Someone asked me if it was a difficult film because of the dark subject matter and if I would take it home, and I never did. I never felt like I was in this darkness. I related tremendously to Kurt. We were in very similar situations. We were born a year apart. My parents separated when I was 9. I felt completely abandoned. To me, it was very much an empowering moment to tell a story I related to, as opposed to [Robert] Evans’s story or the Rolling Stones. Kurt meant so much culturally to my generation, there was a real responsibility to get it right for him and for Frances.

It never occurred to me to unravel the mystery [of why Cobain committed suicide], but the mystery presented itself to me and it unraveled in front of my eyes. And when I heard the tape of Kurt [recounting his life story], there was a line in there that was my “rosebud.” That was the moment when I said, “O.K., I think I understand this now.” And I had heard the tape 100 times before. There is a point in that story where he says he had had a sexual encounter with a girl that a lot of people in his school considered slow. And Kurt said that when the kids at school found out about it, he said, “I couldn’t handle the ridicule, so I went down to the train tracks to kill myself.” I had heard that, like I said, like, 100 times. And one day I am listening and I go, “Oh.” And it was like, “He couldn’t handle the ridicule, so he killed himself.”

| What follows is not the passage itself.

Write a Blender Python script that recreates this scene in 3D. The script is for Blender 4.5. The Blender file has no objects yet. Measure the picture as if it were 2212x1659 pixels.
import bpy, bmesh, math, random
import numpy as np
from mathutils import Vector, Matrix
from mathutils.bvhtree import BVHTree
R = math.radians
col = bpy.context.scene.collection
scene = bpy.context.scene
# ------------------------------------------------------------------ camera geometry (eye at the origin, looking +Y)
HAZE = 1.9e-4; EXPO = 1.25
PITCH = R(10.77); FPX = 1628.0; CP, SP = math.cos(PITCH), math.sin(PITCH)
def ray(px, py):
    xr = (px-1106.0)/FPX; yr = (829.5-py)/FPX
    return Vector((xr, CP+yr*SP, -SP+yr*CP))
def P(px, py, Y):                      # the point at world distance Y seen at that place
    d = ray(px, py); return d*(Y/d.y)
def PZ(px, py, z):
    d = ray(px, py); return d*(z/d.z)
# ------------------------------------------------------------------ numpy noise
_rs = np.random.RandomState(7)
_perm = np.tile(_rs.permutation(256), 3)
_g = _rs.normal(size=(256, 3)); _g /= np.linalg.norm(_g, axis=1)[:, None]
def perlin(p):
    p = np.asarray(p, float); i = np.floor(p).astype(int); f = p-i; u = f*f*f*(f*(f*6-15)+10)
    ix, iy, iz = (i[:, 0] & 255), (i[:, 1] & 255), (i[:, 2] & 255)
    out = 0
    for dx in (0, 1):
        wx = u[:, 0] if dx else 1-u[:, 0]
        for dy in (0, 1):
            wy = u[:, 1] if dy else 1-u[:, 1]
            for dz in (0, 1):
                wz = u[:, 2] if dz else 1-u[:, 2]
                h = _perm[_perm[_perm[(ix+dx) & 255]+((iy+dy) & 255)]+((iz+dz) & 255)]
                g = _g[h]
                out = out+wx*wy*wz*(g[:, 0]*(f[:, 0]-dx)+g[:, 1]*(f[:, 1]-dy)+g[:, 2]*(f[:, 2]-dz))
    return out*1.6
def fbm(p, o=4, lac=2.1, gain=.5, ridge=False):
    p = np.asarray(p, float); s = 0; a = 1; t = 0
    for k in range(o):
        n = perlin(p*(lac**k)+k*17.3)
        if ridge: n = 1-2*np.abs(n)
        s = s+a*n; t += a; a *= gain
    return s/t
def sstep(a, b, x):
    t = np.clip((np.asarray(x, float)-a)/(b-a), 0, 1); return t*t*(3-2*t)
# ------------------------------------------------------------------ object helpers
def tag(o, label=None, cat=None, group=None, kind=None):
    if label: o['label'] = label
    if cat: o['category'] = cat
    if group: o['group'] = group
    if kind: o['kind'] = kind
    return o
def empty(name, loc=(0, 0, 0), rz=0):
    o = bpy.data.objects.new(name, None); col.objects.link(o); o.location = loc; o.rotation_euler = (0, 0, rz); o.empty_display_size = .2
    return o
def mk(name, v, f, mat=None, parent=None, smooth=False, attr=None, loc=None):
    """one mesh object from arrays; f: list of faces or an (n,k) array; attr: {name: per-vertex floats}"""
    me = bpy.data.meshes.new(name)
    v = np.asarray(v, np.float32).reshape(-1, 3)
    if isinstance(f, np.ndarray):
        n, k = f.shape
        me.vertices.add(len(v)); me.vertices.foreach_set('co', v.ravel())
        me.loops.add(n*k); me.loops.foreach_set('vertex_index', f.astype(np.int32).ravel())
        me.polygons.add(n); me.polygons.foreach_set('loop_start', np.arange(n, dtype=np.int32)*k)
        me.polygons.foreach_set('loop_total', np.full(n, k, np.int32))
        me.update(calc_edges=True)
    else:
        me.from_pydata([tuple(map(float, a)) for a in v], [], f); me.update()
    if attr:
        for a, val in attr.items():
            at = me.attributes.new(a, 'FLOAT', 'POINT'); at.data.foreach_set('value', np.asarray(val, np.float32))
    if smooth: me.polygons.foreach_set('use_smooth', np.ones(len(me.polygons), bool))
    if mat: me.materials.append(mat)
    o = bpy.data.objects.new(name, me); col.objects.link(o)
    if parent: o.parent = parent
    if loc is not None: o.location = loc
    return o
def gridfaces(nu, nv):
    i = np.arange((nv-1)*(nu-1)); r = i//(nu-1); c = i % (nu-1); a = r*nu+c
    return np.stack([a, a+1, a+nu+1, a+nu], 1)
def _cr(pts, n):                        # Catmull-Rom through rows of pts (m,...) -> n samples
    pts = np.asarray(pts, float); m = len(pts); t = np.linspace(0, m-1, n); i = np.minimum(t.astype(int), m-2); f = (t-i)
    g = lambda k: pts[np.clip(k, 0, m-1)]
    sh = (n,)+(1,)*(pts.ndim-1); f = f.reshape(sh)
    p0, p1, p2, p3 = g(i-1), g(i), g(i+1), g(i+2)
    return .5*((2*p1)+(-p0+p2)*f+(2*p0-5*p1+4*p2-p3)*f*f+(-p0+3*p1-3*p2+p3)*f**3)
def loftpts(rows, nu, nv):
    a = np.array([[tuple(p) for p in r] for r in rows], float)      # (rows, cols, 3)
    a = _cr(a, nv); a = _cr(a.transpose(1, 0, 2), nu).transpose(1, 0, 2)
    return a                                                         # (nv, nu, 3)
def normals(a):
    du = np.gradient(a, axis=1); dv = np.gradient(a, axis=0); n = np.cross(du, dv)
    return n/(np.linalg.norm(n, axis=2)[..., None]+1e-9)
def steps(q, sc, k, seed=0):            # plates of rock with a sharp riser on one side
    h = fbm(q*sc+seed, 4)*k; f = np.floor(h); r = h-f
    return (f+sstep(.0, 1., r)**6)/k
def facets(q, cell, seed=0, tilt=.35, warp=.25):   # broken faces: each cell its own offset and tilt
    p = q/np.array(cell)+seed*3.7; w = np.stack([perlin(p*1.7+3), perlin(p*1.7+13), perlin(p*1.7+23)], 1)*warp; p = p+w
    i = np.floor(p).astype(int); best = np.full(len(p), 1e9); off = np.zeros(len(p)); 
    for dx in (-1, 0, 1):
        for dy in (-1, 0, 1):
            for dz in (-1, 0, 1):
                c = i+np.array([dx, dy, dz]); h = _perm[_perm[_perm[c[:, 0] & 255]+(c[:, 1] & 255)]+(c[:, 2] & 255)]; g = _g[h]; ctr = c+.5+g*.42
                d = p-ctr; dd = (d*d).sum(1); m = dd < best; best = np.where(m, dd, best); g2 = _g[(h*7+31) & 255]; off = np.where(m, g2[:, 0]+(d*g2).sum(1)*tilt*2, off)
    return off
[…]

It’s right there. It’s in black and white. And once you lock into that, you start looking at everything else and you see songs like “Floyd the Barber”. . . “I was shamed, I was shamed, I was shamed . . . ” One of the most gut-wrenching moments for me, but I don’t think anyone picks up on it, is the end-credits song, “Ain’t It a Shame.” The last thing in that song is Kurt shouting “Shame, Shame” from the bottom of his heart. As Krist [Novoselic] says at the beginning of the movie, the clues were all there. You just have to see them.

What kind of feedback did Kurt’s family give you after seeing the film?

After Frances saw the film, I walked her out to the car and she gave me a hug and said, “You made the film that I wanted to see.” And that was what it was all about. That she felt that she understood things with more clarity than ever before. I make films to entertain people. That’s all I care about. I’m not a social documentarian. I'm not trying to change the world or anything. I just want to give somebody a smile. But to have a film connect a father and a daughter . . . that will probably be the best achievement of my career.

Kurt Cobain: Montage of Heck will premiere on HBO on May 4.